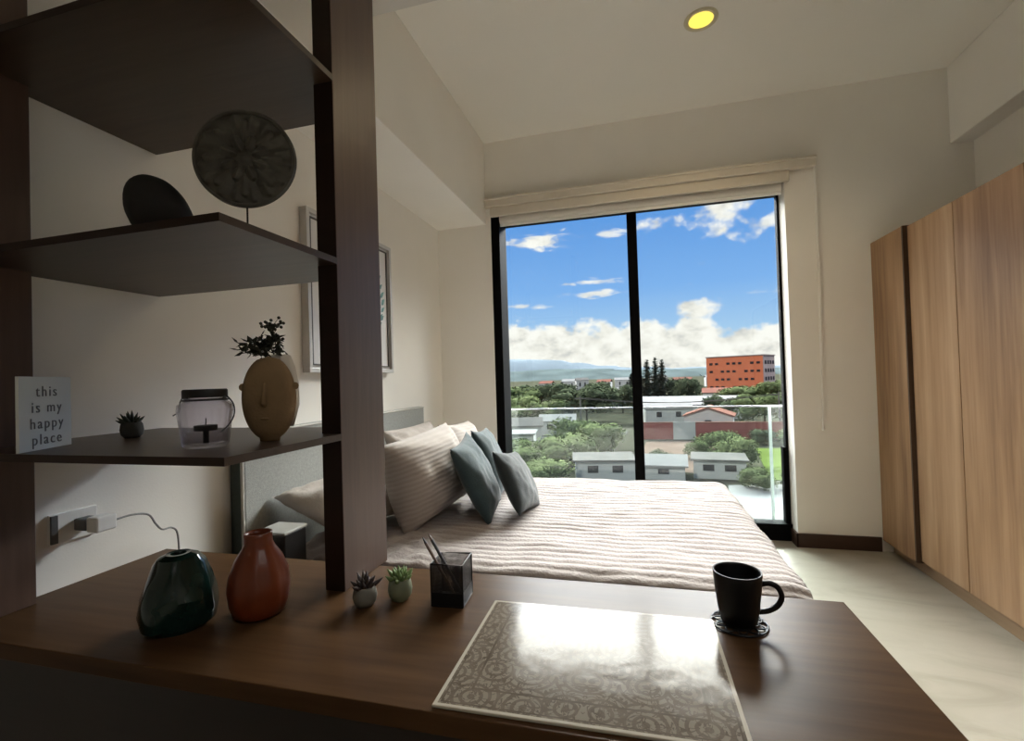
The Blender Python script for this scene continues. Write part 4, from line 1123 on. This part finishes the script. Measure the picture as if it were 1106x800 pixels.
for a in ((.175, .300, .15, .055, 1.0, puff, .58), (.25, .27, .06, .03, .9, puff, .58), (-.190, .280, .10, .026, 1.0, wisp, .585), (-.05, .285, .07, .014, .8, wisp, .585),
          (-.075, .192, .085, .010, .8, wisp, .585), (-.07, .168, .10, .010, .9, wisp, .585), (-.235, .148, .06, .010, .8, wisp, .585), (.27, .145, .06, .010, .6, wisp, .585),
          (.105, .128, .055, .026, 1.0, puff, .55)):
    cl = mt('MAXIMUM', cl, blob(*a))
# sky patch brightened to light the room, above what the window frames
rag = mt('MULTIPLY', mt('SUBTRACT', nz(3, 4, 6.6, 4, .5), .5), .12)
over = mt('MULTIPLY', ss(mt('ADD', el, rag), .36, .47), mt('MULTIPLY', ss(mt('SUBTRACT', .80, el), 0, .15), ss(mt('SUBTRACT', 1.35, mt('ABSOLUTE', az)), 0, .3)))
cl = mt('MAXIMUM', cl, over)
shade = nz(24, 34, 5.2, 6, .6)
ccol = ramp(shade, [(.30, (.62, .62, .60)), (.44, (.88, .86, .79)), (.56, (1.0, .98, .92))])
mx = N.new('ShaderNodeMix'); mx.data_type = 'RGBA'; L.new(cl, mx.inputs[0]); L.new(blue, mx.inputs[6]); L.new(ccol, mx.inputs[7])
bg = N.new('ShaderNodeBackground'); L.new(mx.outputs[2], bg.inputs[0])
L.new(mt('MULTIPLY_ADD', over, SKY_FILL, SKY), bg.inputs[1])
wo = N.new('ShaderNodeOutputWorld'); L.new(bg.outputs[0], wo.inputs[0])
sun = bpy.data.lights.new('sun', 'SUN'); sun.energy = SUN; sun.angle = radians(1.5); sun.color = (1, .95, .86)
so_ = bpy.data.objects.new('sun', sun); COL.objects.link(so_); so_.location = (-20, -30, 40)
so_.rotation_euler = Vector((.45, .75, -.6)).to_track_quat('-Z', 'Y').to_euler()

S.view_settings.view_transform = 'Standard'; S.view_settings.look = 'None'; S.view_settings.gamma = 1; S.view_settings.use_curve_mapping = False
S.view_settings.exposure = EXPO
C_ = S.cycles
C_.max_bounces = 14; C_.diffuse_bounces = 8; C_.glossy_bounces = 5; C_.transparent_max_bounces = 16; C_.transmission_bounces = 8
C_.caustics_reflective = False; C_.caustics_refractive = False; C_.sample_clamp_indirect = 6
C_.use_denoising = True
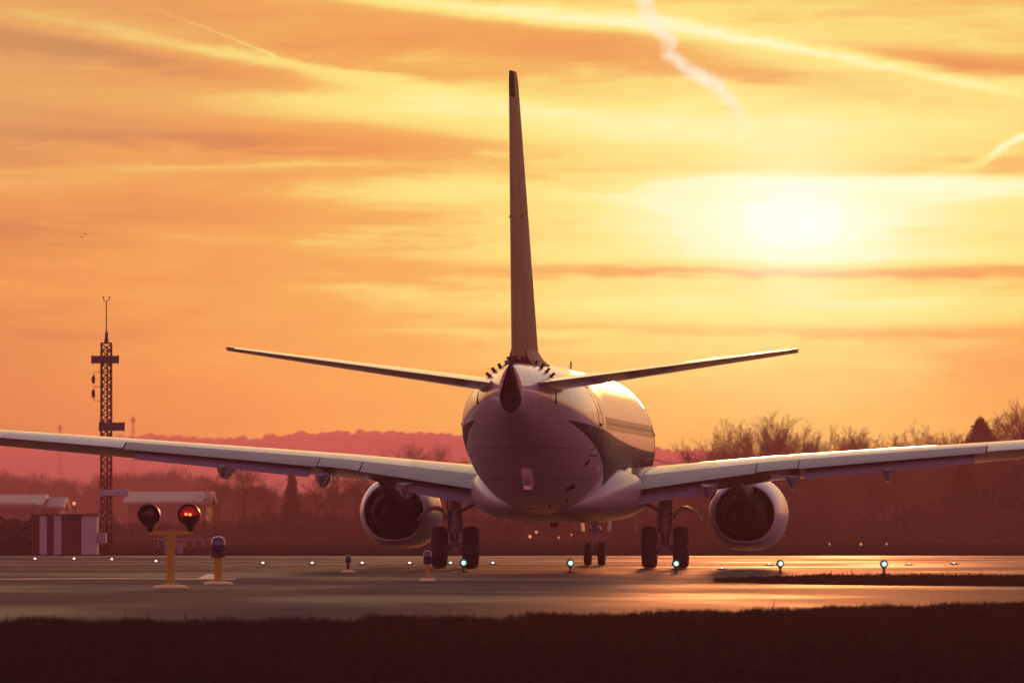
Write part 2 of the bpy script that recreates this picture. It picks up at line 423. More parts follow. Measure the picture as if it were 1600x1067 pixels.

· · · · ·

[WRITTEN PROBLEM]: Images do not belong in the copy; reproduce all other parts of the records above verbatim.

[ANSWER FOR THIS EXERCISE]:
The Blender Python script for this scene continues. Write part 4, from line 1123 on. This part finishes the script. Measure the picture as if it were 1106x800 pixels.
for a in ((.175, .300, .15, .055, 1.0, puff, .58), (.25, .27, .06, .03, .9, puff, .58), (-.190, .280, .10, .026, 1.0, wisp, .585), (-.05, .285, .07, .014, .8, wisp, .585),
          (-.075, .192, .085, .010, .8, wisp, .585), (-.07, .168, .10, .010, .9, wisp, .585), (-.235, .148, .06, .010, .8, wisp, .585), (.27, .145, .06, .010, .6, wisp, .585),
          (.105, .128, .055, .026, 1.0, puff, .55)):
    cl = mt('MAXIMUM', cl, blob(*a))
# sky patch brightened to light the room, above what the window frames
rag = mt('MULTIPLY', mt('SUBTRACT', nz(3, 4, 6.6, 4, .5), .5), .12)
over = mt('MULTIPLY', ss(mt('ADD', el, rag), .36, .47), mt('MULTIPLY', ss(mt('SUBTRACT', .80, el), 0, .15), ss(mt('SUBTRACT', 1.35, mt('ABSOLUTE', az)), 0, .3)))
cl = mt('MAXIMUM', cl, over)
shade = nz(24, 34, 5.2, 6, .6)
ccol = ramp(shade, [(.30, (.62, .62, .60)), (.44, (.88, .86, .79)), (.56, (1.0, .98, .92))])
mx = N.new('ShaderNodeMix'); mx.data_type = 'RGBA'; L.new(cl, mx.inputs[0]); L.new(blue, mx.inputs[6]); L.new(ccol, mx.inputs[7])
bg = N.new('ShaderNodeBackground'); L.new(mx.outputs[2], bg.inputs[0])
L.new(mt('MULTIPLY_ADD', over, SKY_FILL, SKY), bg.inputs[1])
wo = N.new('ShaderNodeOutputWorld'); L.new(bg.outputs[0], wo.inputs[0])
sun = bpy.data.lights.new('sun', 'SUN'); sun.energy = SUN; sun.angle = radians(1.5); sun.color = (1, .95, .86)
so_ = bpy.data.objects.new('sun', sun); COL.objects.link(so_); so_.location = (-20, -30, 40)
so_.rotation_euler = Vector((.45, .75, -.6)).to_track_quat('-Z', 'Y').to_euler()

S.view_settings.view_transform = 'Standard'; S.view_settings.look = 'None'; S.view_settings.gamma = 1; S.view_settings.use_curve_mapping = False
S.view_settings.exposure = EXPO
C_ = S.cycles
C_.max_bounces = 14; C_.diffuse_bounces = 8; C_.glossy_bounces = 5; C_.transparent_max_bounces = 16; C_.transmission_bounces = 8
C_.caustics_reflective = False; C_.caustics_refractive = False; C_.sample_clamp_indirect = 6
C_.use_denoising = True
Write part 2 of the bpy script that recreates this picture. It picks up at line 423. More parts follow. Measure the picture as if it were 1600x1067 pixels.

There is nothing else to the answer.